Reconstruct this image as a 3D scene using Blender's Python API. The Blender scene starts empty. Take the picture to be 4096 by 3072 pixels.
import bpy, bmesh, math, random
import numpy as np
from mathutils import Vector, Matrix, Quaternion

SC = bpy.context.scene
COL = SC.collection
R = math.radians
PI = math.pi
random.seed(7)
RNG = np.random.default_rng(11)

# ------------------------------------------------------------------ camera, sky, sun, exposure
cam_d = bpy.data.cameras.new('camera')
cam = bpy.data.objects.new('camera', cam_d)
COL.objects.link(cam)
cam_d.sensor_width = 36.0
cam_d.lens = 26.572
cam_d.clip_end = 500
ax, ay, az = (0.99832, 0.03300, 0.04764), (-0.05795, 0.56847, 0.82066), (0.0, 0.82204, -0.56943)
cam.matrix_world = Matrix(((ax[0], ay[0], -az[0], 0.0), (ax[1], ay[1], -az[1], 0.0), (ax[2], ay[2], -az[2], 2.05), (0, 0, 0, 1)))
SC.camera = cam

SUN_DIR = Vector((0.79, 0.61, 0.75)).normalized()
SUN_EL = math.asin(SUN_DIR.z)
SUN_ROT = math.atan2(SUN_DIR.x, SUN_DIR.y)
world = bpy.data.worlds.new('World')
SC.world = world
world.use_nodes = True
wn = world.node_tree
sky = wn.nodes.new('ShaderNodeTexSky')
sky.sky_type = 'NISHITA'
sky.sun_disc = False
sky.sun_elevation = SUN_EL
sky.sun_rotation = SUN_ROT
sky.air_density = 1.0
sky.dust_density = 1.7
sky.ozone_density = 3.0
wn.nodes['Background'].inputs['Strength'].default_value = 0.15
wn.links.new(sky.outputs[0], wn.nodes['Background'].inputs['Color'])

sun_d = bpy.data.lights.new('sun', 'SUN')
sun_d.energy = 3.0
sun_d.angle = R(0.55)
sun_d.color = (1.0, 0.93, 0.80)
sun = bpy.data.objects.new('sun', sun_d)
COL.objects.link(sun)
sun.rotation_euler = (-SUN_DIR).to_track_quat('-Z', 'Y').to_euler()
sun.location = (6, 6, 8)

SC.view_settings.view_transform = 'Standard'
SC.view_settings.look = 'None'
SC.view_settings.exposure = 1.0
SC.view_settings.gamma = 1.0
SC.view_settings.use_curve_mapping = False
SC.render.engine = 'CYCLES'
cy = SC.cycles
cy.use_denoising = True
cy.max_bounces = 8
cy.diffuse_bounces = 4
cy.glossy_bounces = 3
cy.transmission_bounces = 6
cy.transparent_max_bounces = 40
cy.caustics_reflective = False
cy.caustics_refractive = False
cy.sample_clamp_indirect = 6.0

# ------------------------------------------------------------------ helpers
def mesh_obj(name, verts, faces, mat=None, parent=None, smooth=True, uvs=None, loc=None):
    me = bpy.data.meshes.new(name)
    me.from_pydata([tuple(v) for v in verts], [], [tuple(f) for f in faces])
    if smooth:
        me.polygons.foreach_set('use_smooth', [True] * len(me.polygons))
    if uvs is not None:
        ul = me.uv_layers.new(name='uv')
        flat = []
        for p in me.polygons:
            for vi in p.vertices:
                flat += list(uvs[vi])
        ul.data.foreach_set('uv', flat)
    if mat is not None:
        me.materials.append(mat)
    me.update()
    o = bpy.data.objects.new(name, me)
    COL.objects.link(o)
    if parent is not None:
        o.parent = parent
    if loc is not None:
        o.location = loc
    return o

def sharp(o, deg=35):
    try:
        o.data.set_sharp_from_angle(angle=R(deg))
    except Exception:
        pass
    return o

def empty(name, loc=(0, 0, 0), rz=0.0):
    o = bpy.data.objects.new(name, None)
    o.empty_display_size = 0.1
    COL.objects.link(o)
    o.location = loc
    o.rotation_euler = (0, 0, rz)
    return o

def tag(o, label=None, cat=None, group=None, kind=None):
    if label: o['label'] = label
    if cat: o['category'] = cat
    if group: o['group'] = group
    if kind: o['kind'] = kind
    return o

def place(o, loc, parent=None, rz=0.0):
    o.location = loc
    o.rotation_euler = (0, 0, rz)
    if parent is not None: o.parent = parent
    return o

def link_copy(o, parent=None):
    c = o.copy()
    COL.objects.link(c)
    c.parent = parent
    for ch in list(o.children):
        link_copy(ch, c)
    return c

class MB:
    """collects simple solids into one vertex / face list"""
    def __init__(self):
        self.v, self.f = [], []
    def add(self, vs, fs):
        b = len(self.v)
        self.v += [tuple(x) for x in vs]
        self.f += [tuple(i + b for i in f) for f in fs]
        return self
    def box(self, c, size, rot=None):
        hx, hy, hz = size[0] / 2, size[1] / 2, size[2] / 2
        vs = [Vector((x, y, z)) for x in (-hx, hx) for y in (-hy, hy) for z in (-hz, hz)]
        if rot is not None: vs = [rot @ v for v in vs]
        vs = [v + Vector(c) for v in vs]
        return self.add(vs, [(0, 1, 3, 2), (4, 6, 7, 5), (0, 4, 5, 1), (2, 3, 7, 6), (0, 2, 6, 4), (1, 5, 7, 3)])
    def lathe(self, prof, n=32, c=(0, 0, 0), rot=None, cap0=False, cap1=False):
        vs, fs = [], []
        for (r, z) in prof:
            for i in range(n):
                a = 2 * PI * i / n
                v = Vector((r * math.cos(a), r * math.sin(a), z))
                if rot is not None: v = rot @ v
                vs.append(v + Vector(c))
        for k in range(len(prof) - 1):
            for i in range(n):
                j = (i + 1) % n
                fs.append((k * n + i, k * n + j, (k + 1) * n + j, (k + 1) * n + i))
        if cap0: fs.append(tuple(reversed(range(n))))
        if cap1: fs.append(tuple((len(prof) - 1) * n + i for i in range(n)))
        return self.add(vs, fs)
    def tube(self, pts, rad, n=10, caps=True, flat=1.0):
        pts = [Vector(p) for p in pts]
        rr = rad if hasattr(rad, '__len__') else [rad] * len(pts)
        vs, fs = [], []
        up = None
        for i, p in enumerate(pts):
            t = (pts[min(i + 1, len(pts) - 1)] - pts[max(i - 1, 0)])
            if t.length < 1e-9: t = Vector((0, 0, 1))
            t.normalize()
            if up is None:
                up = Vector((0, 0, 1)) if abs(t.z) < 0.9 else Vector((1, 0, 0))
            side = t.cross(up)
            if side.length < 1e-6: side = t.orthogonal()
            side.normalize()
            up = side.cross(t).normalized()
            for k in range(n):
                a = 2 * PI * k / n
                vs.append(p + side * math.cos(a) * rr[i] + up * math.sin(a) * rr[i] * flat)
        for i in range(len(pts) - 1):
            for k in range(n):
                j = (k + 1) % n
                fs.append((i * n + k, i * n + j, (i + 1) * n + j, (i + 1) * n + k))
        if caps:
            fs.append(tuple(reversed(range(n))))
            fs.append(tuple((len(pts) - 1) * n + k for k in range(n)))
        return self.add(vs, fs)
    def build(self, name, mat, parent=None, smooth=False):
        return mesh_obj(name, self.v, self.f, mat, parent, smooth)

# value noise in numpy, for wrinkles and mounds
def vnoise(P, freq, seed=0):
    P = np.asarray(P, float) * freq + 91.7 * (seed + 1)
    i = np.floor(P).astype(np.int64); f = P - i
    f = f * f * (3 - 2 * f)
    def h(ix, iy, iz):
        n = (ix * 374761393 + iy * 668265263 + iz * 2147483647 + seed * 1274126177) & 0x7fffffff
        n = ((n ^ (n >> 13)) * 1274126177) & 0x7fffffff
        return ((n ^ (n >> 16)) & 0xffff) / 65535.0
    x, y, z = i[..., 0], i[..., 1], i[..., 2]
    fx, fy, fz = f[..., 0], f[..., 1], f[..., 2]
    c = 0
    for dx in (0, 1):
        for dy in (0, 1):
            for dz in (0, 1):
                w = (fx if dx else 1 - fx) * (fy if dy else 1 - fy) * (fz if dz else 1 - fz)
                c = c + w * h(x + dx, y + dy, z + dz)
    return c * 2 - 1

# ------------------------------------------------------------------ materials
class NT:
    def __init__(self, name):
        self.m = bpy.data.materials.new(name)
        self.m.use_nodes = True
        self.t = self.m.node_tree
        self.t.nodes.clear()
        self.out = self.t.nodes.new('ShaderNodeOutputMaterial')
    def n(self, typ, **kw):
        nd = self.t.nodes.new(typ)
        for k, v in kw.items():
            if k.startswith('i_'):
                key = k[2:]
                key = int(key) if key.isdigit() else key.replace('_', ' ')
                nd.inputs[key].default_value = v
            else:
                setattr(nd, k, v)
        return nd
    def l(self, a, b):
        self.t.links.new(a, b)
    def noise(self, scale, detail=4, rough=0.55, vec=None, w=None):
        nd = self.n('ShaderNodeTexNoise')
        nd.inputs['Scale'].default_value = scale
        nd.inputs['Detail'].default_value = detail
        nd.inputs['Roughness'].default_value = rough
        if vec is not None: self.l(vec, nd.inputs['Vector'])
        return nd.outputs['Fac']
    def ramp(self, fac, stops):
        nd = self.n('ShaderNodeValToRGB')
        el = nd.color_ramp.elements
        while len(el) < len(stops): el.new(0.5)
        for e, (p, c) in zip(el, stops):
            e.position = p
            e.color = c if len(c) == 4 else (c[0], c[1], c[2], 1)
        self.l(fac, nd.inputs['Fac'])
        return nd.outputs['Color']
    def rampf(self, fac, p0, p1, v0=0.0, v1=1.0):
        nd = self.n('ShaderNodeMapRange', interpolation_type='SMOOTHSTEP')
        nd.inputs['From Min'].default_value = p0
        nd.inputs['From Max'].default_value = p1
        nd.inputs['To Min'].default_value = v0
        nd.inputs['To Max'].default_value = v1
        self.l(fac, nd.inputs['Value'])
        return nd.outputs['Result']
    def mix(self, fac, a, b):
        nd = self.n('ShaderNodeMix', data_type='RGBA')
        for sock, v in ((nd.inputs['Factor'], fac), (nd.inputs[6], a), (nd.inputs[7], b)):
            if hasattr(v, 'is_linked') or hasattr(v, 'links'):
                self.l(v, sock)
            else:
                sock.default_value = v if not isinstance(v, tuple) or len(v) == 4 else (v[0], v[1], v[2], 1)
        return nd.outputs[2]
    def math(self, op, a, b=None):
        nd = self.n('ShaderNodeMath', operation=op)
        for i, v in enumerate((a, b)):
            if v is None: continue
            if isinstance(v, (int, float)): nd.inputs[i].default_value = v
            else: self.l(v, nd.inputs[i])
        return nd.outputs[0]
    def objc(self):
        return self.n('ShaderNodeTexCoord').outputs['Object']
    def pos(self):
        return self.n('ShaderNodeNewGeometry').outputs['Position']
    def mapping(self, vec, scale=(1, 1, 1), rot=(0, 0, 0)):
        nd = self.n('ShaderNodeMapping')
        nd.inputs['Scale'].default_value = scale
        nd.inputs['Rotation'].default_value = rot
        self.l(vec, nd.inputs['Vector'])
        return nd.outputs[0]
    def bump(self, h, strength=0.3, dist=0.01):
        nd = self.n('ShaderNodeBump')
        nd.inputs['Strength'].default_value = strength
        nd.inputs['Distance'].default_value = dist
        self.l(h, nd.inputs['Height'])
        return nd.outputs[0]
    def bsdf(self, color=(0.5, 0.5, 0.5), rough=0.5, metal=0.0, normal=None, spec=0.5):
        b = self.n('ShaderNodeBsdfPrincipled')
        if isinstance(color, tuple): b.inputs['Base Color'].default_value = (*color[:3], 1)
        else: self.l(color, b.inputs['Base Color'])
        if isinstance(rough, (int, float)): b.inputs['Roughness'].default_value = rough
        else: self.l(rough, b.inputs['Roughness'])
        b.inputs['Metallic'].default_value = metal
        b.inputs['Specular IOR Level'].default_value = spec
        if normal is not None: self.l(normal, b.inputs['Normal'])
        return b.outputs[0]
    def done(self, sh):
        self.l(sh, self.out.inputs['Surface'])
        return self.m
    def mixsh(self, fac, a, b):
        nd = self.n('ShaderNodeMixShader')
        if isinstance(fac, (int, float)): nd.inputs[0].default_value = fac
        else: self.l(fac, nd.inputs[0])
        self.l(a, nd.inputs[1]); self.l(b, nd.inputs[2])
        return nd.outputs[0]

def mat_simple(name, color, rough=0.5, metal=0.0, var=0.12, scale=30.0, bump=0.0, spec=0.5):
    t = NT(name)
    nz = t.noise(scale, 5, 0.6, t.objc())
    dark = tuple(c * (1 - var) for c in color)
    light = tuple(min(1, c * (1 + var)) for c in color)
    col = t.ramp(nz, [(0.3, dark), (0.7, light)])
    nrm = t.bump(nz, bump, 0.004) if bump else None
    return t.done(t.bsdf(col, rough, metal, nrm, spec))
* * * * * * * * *
What the task requires.
Using the material above, quote the first line and each line after it, stopping at and including the line that holds "SC.camera = cam".

Correct answer.
Reconstruct this image as a 3D scene using Blender's Python API. The Blender scene starts empty. Take the picture to be 4096 by 3072 pixels.
import bpy, bmesh, math, random
import numpy as np
from mathutils import Vector, Matrix, Quaternion

SC = bpy.context.scene
COL = SC.collection
R = math.radians
PI = math.pi
random.seed(7)
RNG = np.random.default_rng(11)

# ------------------------------------------------------------------ camera, sky, sun, exposure
cam_d = bpy.data.cameras.new('camera')
cam = bpy.data.objects.new('camera', cam_d)
COL.objects.link(cam)
cam_d.sensor_width = 36.0
cam_d.lens = 26.572
cam_d.clip_end = 500
ax, ay, az = (0.99832, 0.03300, 0.04764), (-0.05795, 0.56847, 0.82066), (0.0, 0.82204, -0.56943)
cam.matrix_world = Matrix(((ax[0], ay[0], -az[0], 0.0), (ax[1], ay[1], -az[1], 0.0), (ax[2], ay[2], -az[2], 2.05), (0, 0, 0, 1)))
SC.camera = cam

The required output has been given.